→ **Task statement**: Give back exactly the lines from the beginning of the listing below to the line holding "sc = bpy.context.scene", both ends included; the pictures stay out.

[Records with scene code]
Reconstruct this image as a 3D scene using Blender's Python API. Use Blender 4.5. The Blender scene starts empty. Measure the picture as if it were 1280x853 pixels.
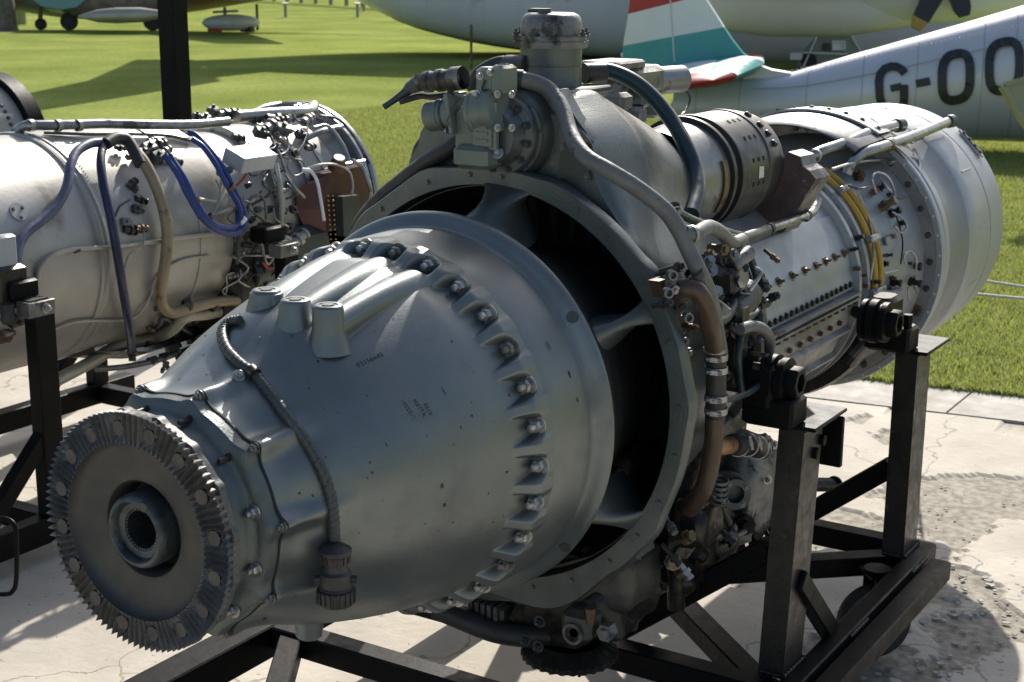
import bpy, math, random
import numpy as np
from mathutils import Vector, Matrix, noise as mnoise
random.seed(4); rng = np.random.default_rng(4)
R = math.radians; PI = math.pi; TAU = 2*PI
sc = bpy.context.scene

# ------------------------------------------------------------------ camera
# world frame: x runs back along the engine axis, z up, ground at z = 0, engine axis at y = 0, z = 0.8
FPX = 1915.93; PITCH = R(14.0258); ROLL = R(.36654); TH = R(31.9477); AX = .8
_f = np.array([0, math.cos(PITCH), -math.sin(PITCH)]); _r = np.array([1., 0, 0]); _u = np.cross(_r, _f)
_r2 = math.cos(ROLL)*_r + math.sin(ROLL)*_u; _u2 = np.cross(_r2, _f)
_M = np.array([[math.sin(TH), math.cos(TH), 0], [-math.cos(TH), math.sin(TH), 0], [0, 0, 1.]])
CF, CR, CU = _M@_f, _M@_r2, _M@_u2
CO = np.array([-1.35699, -1.43690, .74385+AX])
cam_d = bpy.data.cameras.new("camera"); cam = bpy.data.objects.new("camera", cam_d); sc.collection.objects.link(cam); sc.camera = cam
cam_d.sensor_width = 36; cam_d.lens = 36*FPX/1280; cam_d.clip_start = .05; cam_d.clip_end = 2000
cam_d.dof.use_dof = True; cam_d.dof.focus_distance = 2.7; cam_d.dof.aperture_fstop = 13
cam.matrix_world = Matrix(((CR[0], CU[0], -CF[0], CO[0]), (CR[1], CU[1], -CF[1], CO[1]), (CR[2], CU[2], -CF[2], CO[2]), (0, 0, 0, 1)))

# ------------------------------------------------------------------ light
SUN_EL, SUN_AZ = R(36), R(20)
world = bpy.data.worlds.new("World"); sc.world = world; world.use_nodes = True
nt = world.node_tree; sky = nt.nodes.new('ShaderNodeTexSky'); sky.sky_type = 'NISHITA'; sky.sun_disc = False
sky.sun_elevation = SUN_EL; sky.sun_rotation = PI/2-SUN_AZ; sky.dust_density = 2.5; sky.air_density = 1.0
nt.links.new(sky.outputs[0], nt.nodes['Background'].inputs[0]); nt.nodes['Background'].inputs[1].default_value = .105
sd = bpy.data.lights.new("sun", 'SUN'); sd.energy = 4.3; sd.angle = R(.55); sd.color = (1, .95, .87)
so = bpy.data.objects.new("sun", sd); sc.collection.objects.link(so)
S = Vector((math.cos(SUN_EL)*math.cos(SUN_AZ), math.cos(SUN_EL)*math.sin(SUN_AZ), math.sin(SUN_EL)))
so.rotation_euler = S.to_track_quat('Z', 'Y').to_euler()
sc.view_settings.view_transform = 'Standard'; sc.view_settings.look = 'None'; sc.view_settings.gamma = 1
sc.view_settings.exposure = .46
sc.cycles.max_bounces = 7; sc.cycles.diffuse_bounces = 3; sc.cycles.glossy_bounces = 4

# ------------------------------------------------------------------ measuring helpers: a pixel of the survey photograph to a point on a real plane or cylinder
def ray(px, py): return (px-640)/FPX*CR + (426.5-py)/FPX*CU + CF
def at(px, py, ax, v):
    g = ray(px, py); return CO + g*(v-CO[ax])/g[ax]
def onc(px, py, r, cy=0., cz=AX):           # near side of a cylinder of radius r lying along x
    g = ray(px, py); a = g[1]**2+g[2]**2; oy, oz = CO[1]-cy, CO[2]-cz
    b = g[1]*oy+g[2]*oz; c = oy*oy+oz*oz-r*r; D = b*b-a*c
    t = (-b-math.sqrt(D))/a if D > 0 else -b/a
    return CO+g*t
def dep(px, py, d): return CO + ray(px, py)*d

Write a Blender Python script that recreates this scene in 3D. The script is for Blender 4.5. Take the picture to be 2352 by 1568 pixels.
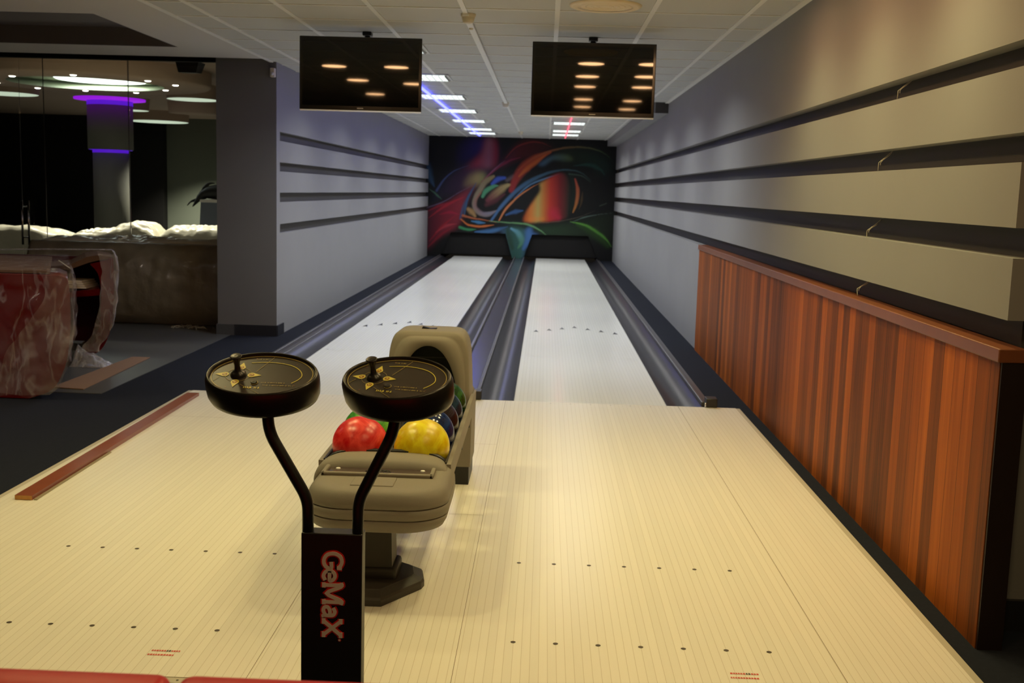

→ **Completed exercise**:
Reconstruct this image as a 3D scene using Blender's Python API. Use Blender 4.5. The Blender scene starts empty. Measure the picture as if it were 1280x853 pixels.
import bpy, math, random
import numpy as np
from mathutils import Vector, Matrix, noise as mnoise
random.seed(4); rng = np.random.default_rng(4)
R = math.radians; PI = math.pi; TAU = 2*PI
sc = bpy.context.scene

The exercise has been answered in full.